Month after month passed away, during which the whole of Prussia presented the aspect of one wide field of battle. Frederic fought with the energies of desperation. Villages were everywhere blazing, squadrons charging, and the thunders of an incessant cannonade deafened the ear by night and by day. On the whole the campaign terminated in favor of Frederic; the allies being thwarted in all their endeavors to crush him. In one battle Maria Theresa lost twenty thousand men.

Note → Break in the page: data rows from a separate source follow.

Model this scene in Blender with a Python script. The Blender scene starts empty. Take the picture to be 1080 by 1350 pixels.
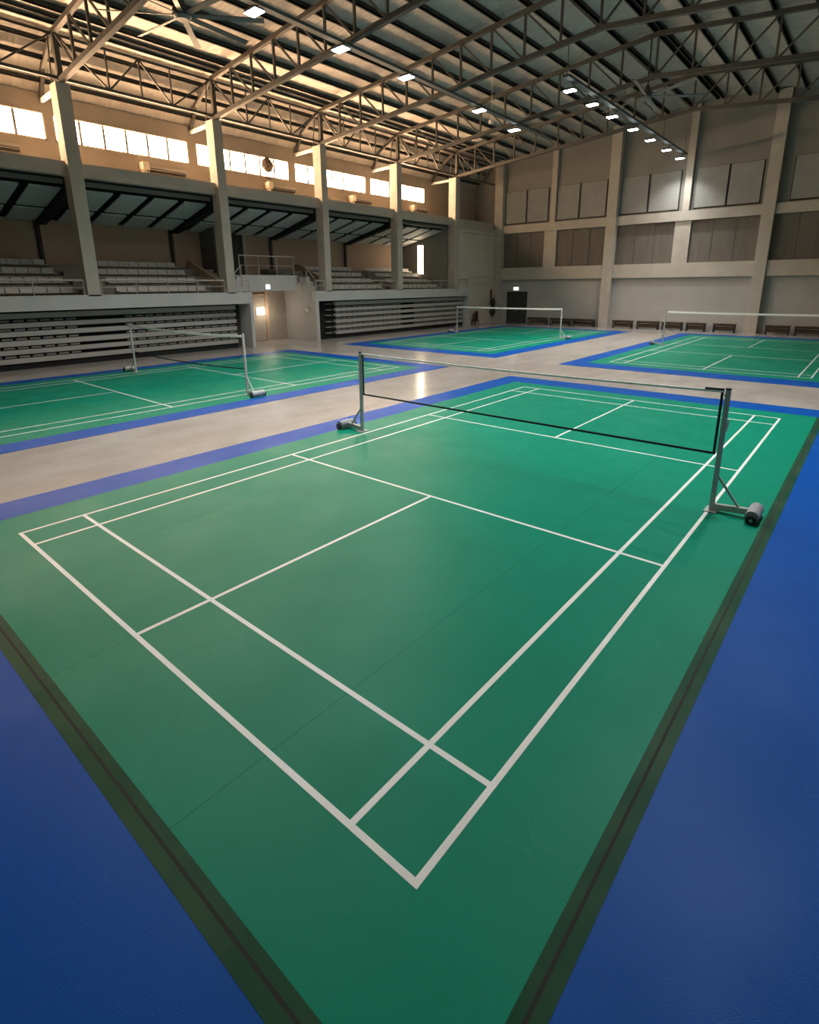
import bpy, math, random
from mathutils import Vector, Matrix
random.seed(7)
S = bpy.context.scene
COL = S.collection
PI = math.pi

# ------------------------------------------------------------------ camera, world, exposure
cd = bpy.data.cameras.new('camera')
cam = bpy.data.objects.new('camera', cd)
COL.objects.link(cam)
S.camera = cam
YAW, PIT, ROL = -0.705, -0.2637, -0.0086
fw = Vector((math.sin(YAW)*math.cos(PIT), math.cos(YAW)*math.cos(PIT), math.sin(PIT)))
rt = Vector((math.cos(YAW), -math.sin(YAW), 0))
up = rt.cross(fw)
r2 = math.cos(ROL)*rt + math.sin(ROL)*up
u2 = -math.sin(ROL)*rt + math.cos(ROL)*up
m = Matrix((r2, u2, -fw)).transposed().to_4x4()
m.translation = Vector((4.2943, -7.5526, 2.7959))
cam.matrix_world = m
cd.sensor_fit = 'HORIZONTAL'
cd.sensor_width = 36.0
cd.lens = 716.667/1080*36.0
cd.shift_y = -(675-569.547)/1080
cd.clip_start = 0.05
cd.clip_end = 200

W = bpy.data.worlds.new('world')
S.world = W
W.use_nodes = True
bg = W.node_tree.nodes['Background']
bg.inputs[0].default_value = (1.0, 0.85, 0.7, 1)
bg.inputs[1].default_value = 0.6

vs = S.view_settings
vs.view_transform = 'Standard'
vs.look = 'None'
vs.gamma = 1.0
vs.use_curve_mapping = False
vs.exposure = 0.0

PANE_STRENGTH = 27.0          # daylight through the clerestory glass
SLIT_STRENGTH = 14.0
LED_POWER = 95.0             # each ceiling fixture
LED_COLOR = (1.0, 0.985, 0.95)
NEAR_POWER = 200.0            # unseen fixtures added to light the near court
# added area light in place of low sun bouncing up through the clerestory
sd = bpy.data.lights.new('sun_bounce_fill', 'AREA')
sd.shape = 'RECTANGLE'; sd.size = 36.0; sd.size_y = 3.0
sd.energy = 18000.0; sd.color = (1.0, 0.57, 0.28)
so = bpy.data.objects.new('sun_bounce_fill', sd)
COL.objects.link(so)
zax = -Vector((0.25, 0, 0.97)).normalized(); xax = Vector((0, 1, 0)); yax = zax.cross(xax)
mm = Matrix((xax, yax, zax)).transposed().to_4x4(); mm.translation = Vector((-22.2, 9.0, 7.0))
so.matrix_world = mm

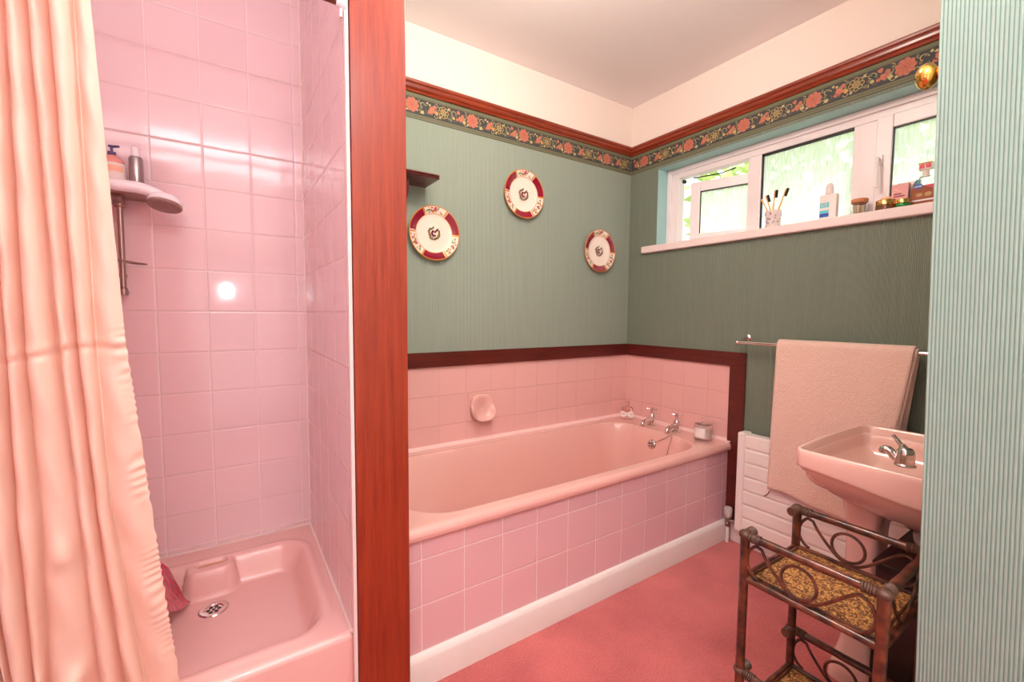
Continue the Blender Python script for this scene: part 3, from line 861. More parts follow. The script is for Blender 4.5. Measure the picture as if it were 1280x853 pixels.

During the ensuing winter all the continental powers were again preparing for the resumption of hostilities in the spring, when the British people, weary of the enormous expenditures of the war, began to be clamorous for peace. The French treasury was also utterly exhausted. France made overtures to England for a cessation of hostilities; and these two powers, with peaceful overtures, addressed Maria Theresa. The queen, though fully resolved to prosecute the war until she should attain her object, thought it not prudent to reject outright such proposals, but consented to the assembling of a congress at Augsburg. Hostilities were not suspended during the meeting of the congress, and the Austrian queen was sanguine in the hope of being speedily able to crush her Prussian rival. Every general in the field had experienced such terrible disasters, and the fortune of war seemed so fickle, now lighting upon one banner and now upon another, that all parties were wary, practicing the extreme of caution, and disposed rather to act upon the defensive. Though not a single pitched battle was fought, the allies, outnumbering the Prussians, three to one, continually gained fortresses, intrenchments and positions, until the spirit even of Frederic was broken by calamities, and he yielded to despair. He no longer hoped to be able to preserve his empire, but proudly resolved to bury himself beneath its ruins. His despondency could not be concealed from his army, and his bravest troops declared that they could fight no longer.
Maria Theresa was elated beyond measure. England was withdrawing from Prussia. Frederic was utterly exhausted both as to money and men; one campaign more would finish the work, and Prussia would lie helpless at the feet of Maria Theresa, and her most sanguine anticipations would be realized. But the deepest laid plans of man are often thwarted by apparently the most trivial events. One single individual chanced to be taken sick and die. That individual was Elizabeth, the Empress of Russia. On the 5th of January, 1762, she was lying upon her bed an emaciate suffering woman, gasping in death. The departure of her last breath changed the fate of Europe.